5. A damping force control type hydraulic shock absorber comprising:

a cylinder having a hydraulic fluid sealed therein;

a piston slidably fitted in said cylinder;

a piston rod connected at one end thereof to said piston, the other end of said piston rod extending to an outside of said cylinder;

a hydraulic fluid passage for passing the hydraulic fluid in response to sliding movement of said piston;

a damping force control valve for controlling damping force by controlling flow of the hydraulic fluid through said hydraulic fluid passage; and

a solenoid apparatus having a movable actuating member for actuating said damping force control valve, said movable actuating member having opposite ends,

wherein said damping force control valve is a variable pressure control valve comprising a cylindrical portion having an upstream port and a downstream port in the side wall thereof and a slider valve slidably received in the cylindrical portion and including a valve member which controls flow of the hydraulic fluid between said upstream and down stream ports by the movement of said slider valve, said valve member having an upstream end portion and a downstream end portion, said actuating member engaging said slider valve at one of said opposite ends, and

wherein first and second hydraulic fluid chambers are formed at the other of said opposite ends of said actuating member and at said downstream end portion of said valve member, respectively, said first and second hydraulic fluid chambers being communicated through a passage which does not create a substantial resistance to a flow therein so that pressures of hydraulic fluid in said first and second hydraulic fluid chambers are kept equal to each other at all times.

6. A damping force control type hydraulic shock absorber according to

claim 5, wherein said passage communicating the hydraulic fluid chambers extends in said slider valve and said actuating member.

7. A damping force control type hydraulic shock absorber according to

claim 5, wherein said movable actuating member comprises a movable core and an actuating rod fixed to said movable core, said solenoid apparatus further comprises third and fourth hydraulic fluid chambers formed at the opposite ends of said movable core and a passage with a restriction which communicates said third and fourth hydraulic fluid chambers with each other so that said restriction creates a damping force against the movement of said movable core.

8. A damping force control type hydraulic shock absorber according to

claim 7, wherein said restriction is an orifice.

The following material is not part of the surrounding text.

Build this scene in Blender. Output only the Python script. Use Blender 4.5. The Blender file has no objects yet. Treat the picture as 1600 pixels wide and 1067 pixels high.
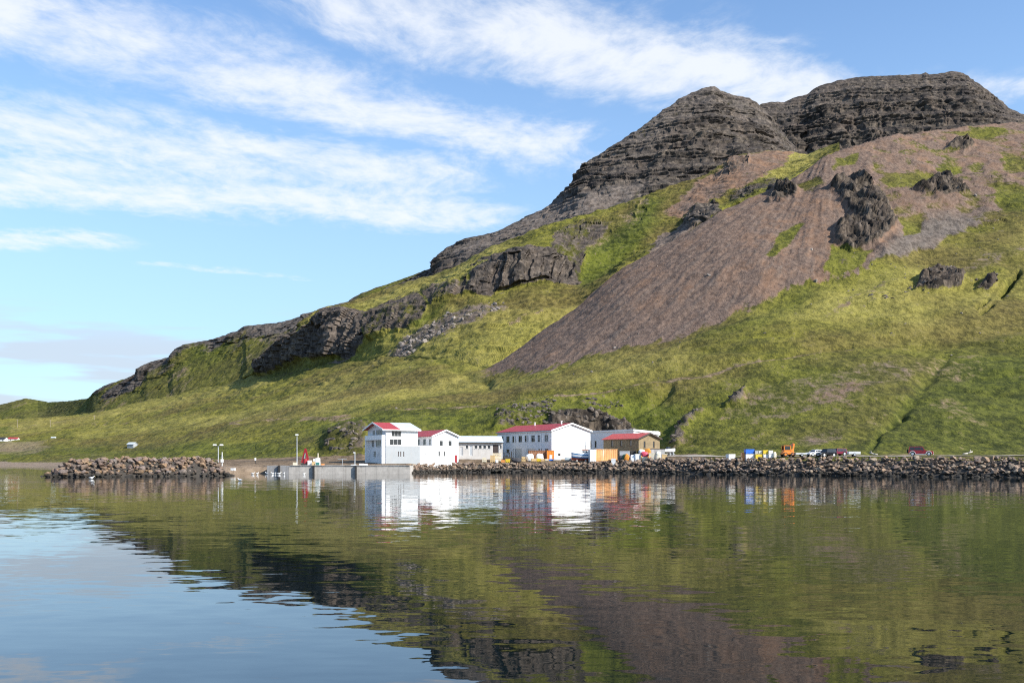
import bpy, bmesh, math, random
import numpy as np
from mathutils import Matrix, Vector
R = math.radians
random.seed(7); rng = np.random.default_rng(11)
scene = bpy.context.scene
col = scene.collection

# ---------------------------------------------------------------- camera
F, YH, CH = 1570.0, 717.0, 3.4           # focal length (in 1600-wide pixels), horizon row, eye height
cam_d = bpy.data.cameras.new('camera'); cam = bpy.data.objects.new('camera', cam_d); col.objects.link(cam)
cam_d.sensor_width = 36.0; cam_d.lens = 36.0 * F / 1600.0
cam.location = (0, 0, CH); cam.rotation_euler = (R(90), 0, 0)
cam_d.shift_y = (YH - 533.5) / 1600.0
cam_d.clip_start = 0.5; cam_d.clip_end = 30000
scene.camera = cam
scene.cycles.use_denoising = False; scene.cycles.pixel_filter_type = 'BLACKMAN_HARRIS'; scene.cycles.filter_width = 1.15
scene.cycles.sample_clamp_indirect = 6.0
scene.render.resolution_x, scene.render.resolution_y = 1024, 682

# ---------------------------------------------------------------- light
SUN = Vector((0.80, -0.46, 0)).normalized(); ELEV = R(36)
sun_dir = Vector((SUN.x*math.cos(ELEV), SUN.y*math.cos(ELEV), math.sin(ELEV)))
sl = bpy.data.lights.new('sun', 'SUN'); sl.energy = 5.0; sl.angle = R(0.5); sl.color = (1.0, 0.95, 0.87)
so = bpy.data.objects.new('sun', sl); col.objects.link(so)
so.rotation_euler = sun_dir.to_track_quat('Z', 'Y').to_euler(); so.location = (200, -100, 300)
vs = scene.view_settings
vs.view_transform = 'Standard'; vs.look = 'None'; vs.gamma = 1.0; vs.use_curve_mapping = False; vs.exposure = 0.60

# ---------------------------------------------------------------- node helpers
class NT:
    def __init__(s, tree): s.t = tree; s.n = tree.nodes; s.l = tree.links
    def node(s, typ, **kw):
        nd = s.n.new(typ)
        for k, v in kw.items(): setattr(nd, k, v)
        return nd
    def put(s, sock, v):
        if hasattr(v, 'is_output') or isinstance(v, bpy.types.NodeSocket): s.l.new(v, sock)
        else: sock.default_value = v
    def math(s, op, a, b=None, c=None, clamp=False):
        nd = s.node('ShaderNodeMath', operation=op, use_clamp=clamp); s.put(nd.inputs[0], a)
        if b is not None: s.put(nd.inputs[1], b)
        if c is not None: s.put(nd.inputs[2], c)
        return nd.outputs[0]
    def mix(s, f, a, b, mode='MIX'):
        nd = s.node('ShaderNodeMix', data_type='RGBA', blend_type=mode)
        s.put(nd.inputs[0], f); s.put(nd.inputs[6], a if not isinstance(a, tuple) else (*a[:3], 1)); s.put(nd.inputs[7], b if not isinstance(b, tuple) else (*b[:3], 1))
        return nd.outputs[2]
    def noise(s, vec, scale, detail=4, rough=0.55, dist=0.0):
        nd = s.node('ShaderNodeTexNoise'); s.put(nd.inputs['Vector'], vec)
        nd.inputs['Scale'].default_value = scale; nd.inputs['Detail'].default_value = detail
        nd.inputs['Roughness'].default_value = rough; nd.inputs['Distortion'].default_value = dist
        return nd.outputs[0], nd.outputs[1]
    def scale(s, vec, sc, loc=(0, 0, 0), rot=(0, 0, 0)):
        nd = s.node('ShaderNodeMapping'); s.put(nd.inputs[0], vec); nd.inputs[1].default_value = loc; nd.inputs[2].default_value = rot; nd.inputs[3].default_value = sc
        return nd.outputs[0]
    def ss(s, x, a, b):
        nd = s.node('ShaderNodeMapRange', interpolation_type='SMOOTHSTEP'); s.put(nd.inputs[0], x)
        nd.inputs[1].default_value = a; nd.inputs[2].default_value = b
        return nd.outputs[0]
    def lin(s, x, a, b, c=0.0, d=1.0):
        nd = s.node('ShaderNodeMapRange'); s.put(nd.inputs[0], x)
        for i, v in enumerate((a, b, c, d)): nd.inputs[i+1].default_value = v
        return nd.outputs[0]
    def sep(s, v):
        nd = s.node('ShaderNodeSeparateXYZ'); s.put(nd.inputs[0], v); return nd.outputs
    def comb(s, x, y, z):
        nd = s.node('ShaderNodeCombineXYZ'); s.put(nd.inputs[0], x); s.put(nd.inputs[1], y); s.put(nd.inputs[2], z); return nd.outputs[0]
    def vmath(s, op, a, b=None, sc=None):
        nd = s.node('ShaderNodeVectorMath', operation=op); s.put(nd.inputs[0], a)
        if b is not None: s.put(nd.inputs[1], b)
        if sc is not None: s.put(nd.inputs[3], sc)
        return nd.outputs[0]

# ---------------------------------------------------------------- sky: clear northern air with bands of high cloud
world = bpy.data.worlds.new('World'); scene.world = world; world.use_nodes = True
w = NT(world.node_tree); w.n.clear()
sky = w.node('ShaderNodeTexSky', sky_type='NISHITA', sun_disc=False, sun_elevation=ELEV,
             sun_rotation=math.atan2(SUN.x, SUN.y), air_density=1.0, dust_density=0.6, ozone_density=1.6, altitude=0)
tc = w.node('ShaderNodeTexCoord')
dx, dy, dz = w.sep(tc.outputs['Generated'])
dzc = w.math('MAXIMUM', dz, 0.02)
px = w.math('DIVIDE', dx, dzc); py = w.math('DIVIDE', dy, dzc)
P = w.comb(px, py, 0.0)                                    # point on a flat cloud deck one unit up
wv, wc = w.noise(P, 0.9, 3, 0.5)
Pw = w.vmath('ADD', P, w.vmath('SCALE', w.vmath('SUBTRACT', wc, (0.5, 0.5, 0.5)), sc=0.5))
px2, py2, _ = w.sep(Pw)
def band(x0, y0, x1, y1, wd, gain):
    L = math.hypot(x1-x0, y1-y0); ux, uy = (x1-x0)/L, (y1-y0)/L
    rx = w.math('SUBTRACT', px2, x0); ry = w.math('SUBTRACT', py2, y0)
    s = w.math('ADD', w.math('MULTIPLY', rx, ux), w.math('MULTIPLY', ry, uy))
    n = w.math('SUBTRACT', w.math('MULTIPLY', ry, ux), w.math('MULTIPLY', rx, uy))
    so_ = w.math('SUBTRACT', s, w.math('MINIMUM', w.math('MAXIMUM', s, 0.0), L))
    d2 = w.math('ADD', w.math('MULTIPLY', so_, so_), w.math('MULTIPLY', n, n))
    g = w.math('EXPONENT', w.math('DIVIDE', d2, -wd*wd))
    return w.math('MULTIPLY', g, gain)
bands = [(-1.9, 2.75, -0.40, 3.65, 0.36, 0.9), (-2.3, 3.6, -0.30, 4.1, 0.36, 0.95),
         (-1.5, 1.95, 0.05, 3.25, 0.30, 0.95), (-0.30, 2.15, 0.75, 2.80, 0.26, 1.0), (-2.0, 3.0, -1.0, 3.6, 0.45, 0.8),
         (-2.6, 4.6, -1.95, 4.6, 0.24, 0.8), (0.5, 2.65, 1.6, 2.8, 0.16, .55), (-1.2, 1.55, -0.2, 2.2, 0.2, 0.6), (-1.9, 5.2, -1.2, 5.6, 0.12, 0.55)]
mask = None
for b in bands:
    g = band(*b); mask = g if mask is None else w.math('MAXIMUM', mask, g)
# the cloud deck goes on in loose streaks all round
lowv, _ = w.noise(w.scale(P, (0.32, 0.75, 1), (3, 1, 0), (0, 0, R(-38))), 1.0, 2, 0.5)
far = w.ss(lowv, 0.5, 0.72)
behind = w.ss(py, 2.0, -0.5)
mask = w.math('MAXIMUM', mask, w.math('MULTIPLY', far, w.math('MULTIPLY', behind, 0.8)))
d1, _ = w.noise(w.scale(Pw, (1.7, 1.35, 1), rot=(0, 0, R(-35))), 2.1, 6, 0.62)
d2, _ = w.noise(w.scale(Pw, (1, 0.62, 1), rot=(0, 0, R(-12))), 13.0, 5, 0.62)
dd = w.math('ADD', w.math('MULTIPLY', d1, 0.58), w.math('MULTIPLY', d2, 0.42))
cl = w.math('ADD', w.math('MULTIPLY', mask, 0.82), w.math('MULTIPLY', w.math('SUBTRACT', dd, 0.5), 2.1))
cl = w.ss(cl, 0.16, 1.02)
cl = w.math('MULTIPLY', cl, w.ss(mask, 0.06, 0.5))
cl = w.math('MULTIPLY', cl, 0.84)
# low bank of flat grey stratus near the horizon
ae = w.math('ARCTAN2', dx, dy)
lowc = w.comb(w.math('MULTIPLY', ae, 3.2), w.math('MULTIPLY', dz, 26.0), 0.0)
l1, _ = w.noise(lowc, 1.35, 4, 0.55)
lowb = w.math('MULTIPLY', w.ss(l1, 0.45, 0.57), w.math('MULTIPLY', w.ss(dz, 0.15, 0.10), w.ss(dz, 0.0, 0.05)))
skyc = w.vmath('SCALE', sky.outputs[0], sc=0.148)
skyc = w.mix(1.0, skyc, (0.80, 0.92, 1.03), 'MULTIPLY')
veil = w.math('MULTIPLY', w.ss(dz, 0.46, 0.04), 0.62)
skyc = w.mix(veil, skyc, (0.325, 0.485, 0.66))
skyc = w.mix(w.math('MULTIPLY', lowb, 0.75), skyc, (0.43, 0.475, 0.545))
skyc = w.mix(cl, skyc, (0.66, 0.68, 0.71))
bg = w.node('ShaderNodeBackground'); w.put(bg.inputs[0], skyc); bg.inputs[1].default_value = 1.0
wo = w.node('ShaderNodeOutputWorld'); w.l.new(bg.outputs[0], wo.inputs[0])
world.cycles.sampling_method = 'MANUAL'; world.cycles.sample_map_resolution = 512

# ---------------------------------------------------------------- small material library
MATS = {}
def mat(name):
    m = bpy.data.materials.new(name); m.use_nodes = True
    t = NT(m.node_tree); t.bsdf = m.node_tree.nodes['Principled BSDF']; MATS[name] = m
    return m, t
def plain(name, c, rough=0.6, metal=0.0, vary=0.18, scale=3.0, dirt=None, bump=0.0, corr=None):
    m, t = mat(name); tcn = t.node('ShaderNodeTexCoord').outputs['Object']
    v, _ = t.noise(tcn, scale, 5, 0.6)
    cc = t.mix(t.lin(v, 0.3, 0.7), tuple(x*(1-vary) for x in c), tuple(min(1, x*(1+vary)) for x in c))
    if dirt:
        dv, _ = t.noise(t.scale(tcn, (2.2, 2.2, 0.35)), scale*0.7, 5, 0.65)
        cc = t.mix(t.math('MULTIPLY', t.ss(dv, 0.52, 0.75), dirt[1]), cc, dirt[0])
    t.put(t.bsdf.inputs['Base Color'], cc); t.bsdf.inputs['Roughness'].default_value = rough; t.bsdf.inputs['Metallic'].default_value = metal
    if bump:
        b = t.node('ShaderNodeBump'); b.inputs[0].default_value = bump; b.inputs[1].default_value = 0.05
        t.put(b.inputs['Height'], v); t.l.new(b.outputs[0], t.bsdf.inputs['Normal'])
    return m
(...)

9. A damping force control type hydraulic shock absorber according to

claim 7, wherein said actuating rod has opposite end portions defining said opposite ends of the actuating rod, said opposite end portions extending into said first and second hydraulic fluid chambers, respectively, and said opposite ends of the actuating rod having the equal effective areas which receive the pressure of the hydraulic fluid in said first and second hydraulic fluid chambers.

10. A damping force control type hydraulic shock absorber comprising:

a cylinder having a hydraulic fluid sealed therein;

a piston slidably fitted in said cylinder;

a piston rod connected at one end thereof to said piston, the other end of said piston rod extending to an outside of said cylinder;

a hydraulic fluid passage for passing the hydraulic fluid in response to sliding movement of said piston;

a damping force control valve for controlling damping force by controlling flow of the hydraulic fluid through said hydraulic fluid passage; and

a solenoid apparatus having a movable actuating member for actuating said damping force control valve, said movable actuating member having opposite ends,

wherein said damping force control valve is a variable pressure control valve comprising a cylindrical portion having extension side upstream and downstream ports and compression side upstream and downstream ports in the side wall thereof and a slider valve slidably received in the cylindrical portion and including extension and compression valve members each of which controls flow of the hydraulic fluid between said upstream and down stream ports by the movement of said slider valve, each of said valve members having an upstream end portion and a downstream end portion, said actuating member engaging said downstream end portion of said compression valve member at one of said opposite ends, and

wherein a first and second hydraulic fluid chambers are formed at the other of said opposite ends of the actuating member and at said downstream end portion of said extension valve member, respectively, said first and second hydraulic fluid chambers being communicated through a passage which does not create a substantial resistance to a flow therein so that pressures of hydraulic fluid in said first and second hydraulic fluid chambers are kept equal to each other at all times.

11. A damping force control type hydraulic shock absorber according to

claim 10, wherein said passage communicating the hydraulic fluid chambers extends in said slider valve and said actuating member.

12. A damping force control hydraulic shock absorber according to

claim 11, further comprising fifth hydraulic fluid chamber formed at the downstream end portion of said compression valve member, said passage communicating the hydraulic fluid chambers having a branch passage extending therefrom to said fifth hydraulic fluid chamber.

13. A damping force control type hydraulic shock absorber according to

claim 10, wherein said movable actuating member comprises a movable core and an actuating rod fixed to said movable core, said solenoid apparatus further comprises third and fourth hydraulic fluid chambers formed at the opposite ends of said movable core and a passage with a restriction which communicates said third and fourth hydraulic fluid chambers with each other so that said restriction creates a damping force against the movement of said movable core.

14. A damping force control type hydraulic shock absorber according to

claim 13, wherein said restriction is an orifice.

15. A damping force control type hydraulic shock absorber according to

claim 13, wherein said actuating rod has opposite end portions defining said opposite ends of the actuating rod, said opposite end portions extending into said first and second hydraulic fluid chambers, respectively, and said opposite ends of the actuating rod having the equal effective areas which receive the pressure of the hydraulic fluid in said first and second hydraulic fluid chambers.